Ces choix résultent notamment d’une certaine vision de la nature qui dissocie les enjeux de préservation de la nature des besoins des populations locales. Pour cette conception dualiste, qui instaure un partage entre la nature et la culture, protéger la nature (wilderness[7]) consiste à protéger les espaces naturels des interventions humains qui pourraient venir les dégrader. Dès lors, la question des déchets n’est pas perçue comme un enjeu environnemental mais comme un strict problème sanitaire relevant de la sécurité collective.
Or, comme le montrent bien les tenants du mouvement pour la justice environnementale[8], les questions environnementales ne se limitent pas à la protection des espaces naturels, elles concernent également les questions de santé publique : protéger la nature signifie préserver le milieu de vie avec lequel les populations entretiennent des relations d’interdépendance, il n’y a pas de dissociation entre les problèmes environnementaux et les problèmes sanitaires. Dans cette perspective, souci environnemental et bien-être humain sont toujours intrinsèquement liés puisque la nature s’appréhende comme « communauté »[9]. Cette approche permet alors d’envisager que des groupes d’individus puissent être affectés différemment par les actions humaines sur la nature, autrement dit que « les bénéfices et les inconvénients environnementaux puissent être souvent répartis d’une façon qui semble injuste »[10], ce qui est le cas dans la gestion des déchets.

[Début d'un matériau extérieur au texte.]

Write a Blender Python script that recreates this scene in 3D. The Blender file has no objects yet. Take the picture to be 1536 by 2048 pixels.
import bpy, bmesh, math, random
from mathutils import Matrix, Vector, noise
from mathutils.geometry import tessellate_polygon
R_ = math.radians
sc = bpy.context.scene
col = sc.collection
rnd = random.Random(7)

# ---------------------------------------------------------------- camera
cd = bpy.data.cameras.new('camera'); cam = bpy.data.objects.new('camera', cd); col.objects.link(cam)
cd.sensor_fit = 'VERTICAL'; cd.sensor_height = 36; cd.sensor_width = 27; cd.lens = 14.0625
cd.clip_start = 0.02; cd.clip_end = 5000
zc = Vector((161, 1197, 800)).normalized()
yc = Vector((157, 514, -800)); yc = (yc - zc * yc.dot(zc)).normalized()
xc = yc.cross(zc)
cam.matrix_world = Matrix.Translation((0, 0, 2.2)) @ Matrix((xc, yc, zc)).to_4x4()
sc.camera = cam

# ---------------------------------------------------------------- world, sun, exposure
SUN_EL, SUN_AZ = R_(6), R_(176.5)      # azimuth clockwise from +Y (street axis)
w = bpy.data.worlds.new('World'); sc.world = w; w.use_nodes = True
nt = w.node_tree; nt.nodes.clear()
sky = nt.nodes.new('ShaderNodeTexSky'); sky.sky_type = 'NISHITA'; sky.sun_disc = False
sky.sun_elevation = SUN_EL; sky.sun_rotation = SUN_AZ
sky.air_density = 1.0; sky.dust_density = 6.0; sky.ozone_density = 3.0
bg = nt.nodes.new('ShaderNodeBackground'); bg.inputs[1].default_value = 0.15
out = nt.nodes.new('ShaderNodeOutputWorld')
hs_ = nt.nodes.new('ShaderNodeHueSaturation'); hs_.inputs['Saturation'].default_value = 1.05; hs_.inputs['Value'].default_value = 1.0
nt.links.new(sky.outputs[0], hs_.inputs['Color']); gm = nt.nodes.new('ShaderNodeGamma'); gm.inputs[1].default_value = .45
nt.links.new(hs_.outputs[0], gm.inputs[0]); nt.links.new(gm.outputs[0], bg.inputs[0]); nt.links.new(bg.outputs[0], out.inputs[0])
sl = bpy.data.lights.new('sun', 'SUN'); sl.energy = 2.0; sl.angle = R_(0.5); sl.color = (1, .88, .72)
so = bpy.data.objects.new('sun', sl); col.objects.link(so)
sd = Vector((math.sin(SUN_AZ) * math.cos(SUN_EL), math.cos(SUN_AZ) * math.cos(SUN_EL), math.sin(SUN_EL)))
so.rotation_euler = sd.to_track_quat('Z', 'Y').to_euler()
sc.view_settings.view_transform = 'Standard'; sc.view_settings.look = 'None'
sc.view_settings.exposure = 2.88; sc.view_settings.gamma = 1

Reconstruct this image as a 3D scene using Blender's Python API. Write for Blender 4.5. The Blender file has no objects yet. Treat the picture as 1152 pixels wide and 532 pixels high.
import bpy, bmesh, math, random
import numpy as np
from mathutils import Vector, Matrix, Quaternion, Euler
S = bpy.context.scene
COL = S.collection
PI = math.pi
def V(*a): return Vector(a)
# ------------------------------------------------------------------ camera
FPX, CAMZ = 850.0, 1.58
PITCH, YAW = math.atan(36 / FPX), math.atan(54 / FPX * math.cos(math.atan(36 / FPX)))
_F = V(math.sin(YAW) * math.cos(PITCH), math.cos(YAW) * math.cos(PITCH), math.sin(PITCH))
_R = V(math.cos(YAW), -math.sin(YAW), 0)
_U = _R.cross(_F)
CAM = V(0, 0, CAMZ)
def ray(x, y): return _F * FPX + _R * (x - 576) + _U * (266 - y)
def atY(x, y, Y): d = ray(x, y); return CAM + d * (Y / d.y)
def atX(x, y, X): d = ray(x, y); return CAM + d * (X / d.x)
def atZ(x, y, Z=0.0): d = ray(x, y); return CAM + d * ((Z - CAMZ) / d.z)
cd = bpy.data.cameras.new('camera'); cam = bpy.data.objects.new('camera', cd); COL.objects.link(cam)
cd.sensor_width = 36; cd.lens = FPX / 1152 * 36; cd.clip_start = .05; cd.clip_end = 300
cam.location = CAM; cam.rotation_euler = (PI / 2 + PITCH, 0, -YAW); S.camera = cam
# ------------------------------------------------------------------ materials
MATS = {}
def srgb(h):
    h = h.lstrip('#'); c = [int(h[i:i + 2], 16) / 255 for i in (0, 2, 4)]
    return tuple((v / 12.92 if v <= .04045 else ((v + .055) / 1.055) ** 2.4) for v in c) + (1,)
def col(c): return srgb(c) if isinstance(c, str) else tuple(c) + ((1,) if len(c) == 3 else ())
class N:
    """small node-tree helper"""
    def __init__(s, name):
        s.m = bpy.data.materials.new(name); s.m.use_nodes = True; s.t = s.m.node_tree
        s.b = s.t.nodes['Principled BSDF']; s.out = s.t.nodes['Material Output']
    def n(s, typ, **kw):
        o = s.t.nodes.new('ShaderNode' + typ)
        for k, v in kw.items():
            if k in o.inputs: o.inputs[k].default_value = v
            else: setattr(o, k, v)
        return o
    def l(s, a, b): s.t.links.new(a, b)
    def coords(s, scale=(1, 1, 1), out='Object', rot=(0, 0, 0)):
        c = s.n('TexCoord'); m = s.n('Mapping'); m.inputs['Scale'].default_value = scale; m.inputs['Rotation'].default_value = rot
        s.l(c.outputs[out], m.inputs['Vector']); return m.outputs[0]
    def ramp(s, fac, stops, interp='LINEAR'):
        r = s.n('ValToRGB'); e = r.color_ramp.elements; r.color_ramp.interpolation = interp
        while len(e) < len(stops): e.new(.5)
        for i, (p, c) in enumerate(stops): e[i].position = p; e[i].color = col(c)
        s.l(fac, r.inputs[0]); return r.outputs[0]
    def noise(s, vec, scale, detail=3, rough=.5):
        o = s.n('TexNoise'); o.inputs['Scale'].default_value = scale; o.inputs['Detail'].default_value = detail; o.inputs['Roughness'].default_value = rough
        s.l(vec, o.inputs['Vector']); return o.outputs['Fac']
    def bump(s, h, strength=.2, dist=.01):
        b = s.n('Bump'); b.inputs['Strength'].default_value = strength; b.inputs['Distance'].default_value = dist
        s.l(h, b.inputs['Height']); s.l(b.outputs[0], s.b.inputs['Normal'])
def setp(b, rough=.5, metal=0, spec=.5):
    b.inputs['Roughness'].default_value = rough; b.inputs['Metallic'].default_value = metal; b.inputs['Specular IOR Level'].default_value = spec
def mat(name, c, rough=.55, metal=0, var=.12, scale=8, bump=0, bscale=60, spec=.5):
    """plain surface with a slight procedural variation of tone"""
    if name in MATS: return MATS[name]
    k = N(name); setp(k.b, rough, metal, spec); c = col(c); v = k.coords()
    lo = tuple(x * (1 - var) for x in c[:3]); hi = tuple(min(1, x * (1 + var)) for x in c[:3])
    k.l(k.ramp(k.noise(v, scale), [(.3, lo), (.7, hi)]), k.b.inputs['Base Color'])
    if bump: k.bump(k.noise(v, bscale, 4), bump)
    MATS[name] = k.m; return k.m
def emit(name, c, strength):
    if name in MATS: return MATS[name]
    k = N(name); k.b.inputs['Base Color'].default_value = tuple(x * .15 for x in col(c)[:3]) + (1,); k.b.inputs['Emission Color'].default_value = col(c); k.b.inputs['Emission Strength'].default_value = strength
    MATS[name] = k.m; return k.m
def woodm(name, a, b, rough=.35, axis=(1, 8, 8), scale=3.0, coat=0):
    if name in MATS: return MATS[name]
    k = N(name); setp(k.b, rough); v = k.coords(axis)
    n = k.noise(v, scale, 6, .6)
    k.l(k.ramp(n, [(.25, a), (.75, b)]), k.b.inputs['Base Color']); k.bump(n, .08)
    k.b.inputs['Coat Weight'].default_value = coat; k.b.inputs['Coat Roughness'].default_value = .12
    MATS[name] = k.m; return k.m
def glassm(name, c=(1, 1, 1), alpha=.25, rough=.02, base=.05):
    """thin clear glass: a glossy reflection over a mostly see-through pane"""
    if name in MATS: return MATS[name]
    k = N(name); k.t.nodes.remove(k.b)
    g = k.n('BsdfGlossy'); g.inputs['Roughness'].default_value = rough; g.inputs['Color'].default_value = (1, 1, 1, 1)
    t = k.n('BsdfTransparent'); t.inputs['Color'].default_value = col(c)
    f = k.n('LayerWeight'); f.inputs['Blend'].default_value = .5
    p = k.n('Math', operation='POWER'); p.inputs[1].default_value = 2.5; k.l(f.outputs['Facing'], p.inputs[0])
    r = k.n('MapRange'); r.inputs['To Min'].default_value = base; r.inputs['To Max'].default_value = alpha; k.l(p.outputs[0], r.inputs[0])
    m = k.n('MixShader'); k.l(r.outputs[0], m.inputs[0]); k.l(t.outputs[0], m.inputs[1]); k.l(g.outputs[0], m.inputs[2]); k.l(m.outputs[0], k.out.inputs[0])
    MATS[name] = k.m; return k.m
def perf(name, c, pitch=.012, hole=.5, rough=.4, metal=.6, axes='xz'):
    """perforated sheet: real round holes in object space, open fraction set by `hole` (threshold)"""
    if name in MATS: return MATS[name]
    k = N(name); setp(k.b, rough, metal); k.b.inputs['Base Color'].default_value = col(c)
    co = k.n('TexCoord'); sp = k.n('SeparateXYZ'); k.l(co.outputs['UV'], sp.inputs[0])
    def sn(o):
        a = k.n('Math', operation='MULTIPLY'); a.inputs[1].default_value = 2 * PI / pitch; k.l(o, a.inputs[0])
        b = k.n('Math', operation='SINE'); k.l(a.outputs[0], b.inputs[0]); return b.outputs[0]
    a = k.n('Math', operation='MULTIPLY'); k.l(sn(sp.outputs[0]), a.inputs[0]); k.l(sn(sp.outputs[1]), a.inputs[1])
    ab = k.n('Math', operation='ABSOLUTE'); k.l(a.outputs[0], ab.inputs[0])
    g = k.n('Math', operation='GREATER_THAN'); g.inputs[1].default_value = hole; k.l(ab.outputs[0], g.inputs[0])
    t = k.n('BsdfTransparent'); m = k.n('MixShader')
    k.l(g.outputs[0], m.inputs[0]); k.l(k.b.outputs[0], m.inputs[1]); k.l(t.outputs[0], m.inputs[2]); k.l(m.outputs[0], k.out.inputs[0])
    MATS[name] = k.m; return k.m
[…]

C’est la raison pour laquelle, le projet de préservation de la biodiversité exceptionnelle des récifs coralliens est perçu par les Mahorais comme une nouvelle forme de colonialisme : un « colonialisme bleu »[11]. Non seulement la priorité est donnée à la nature, administrée par l’État français, au détriment des habitants, mais les populations locales sont exclues du projet du parc naturel marin de Mayotte[12], renforçant, pour les habitants, l’idée que l’île ne serait qu’un territoire périphérique, instrumentalisé pour des objectifs géopolitiques, et non considéré comme un département français à part entière.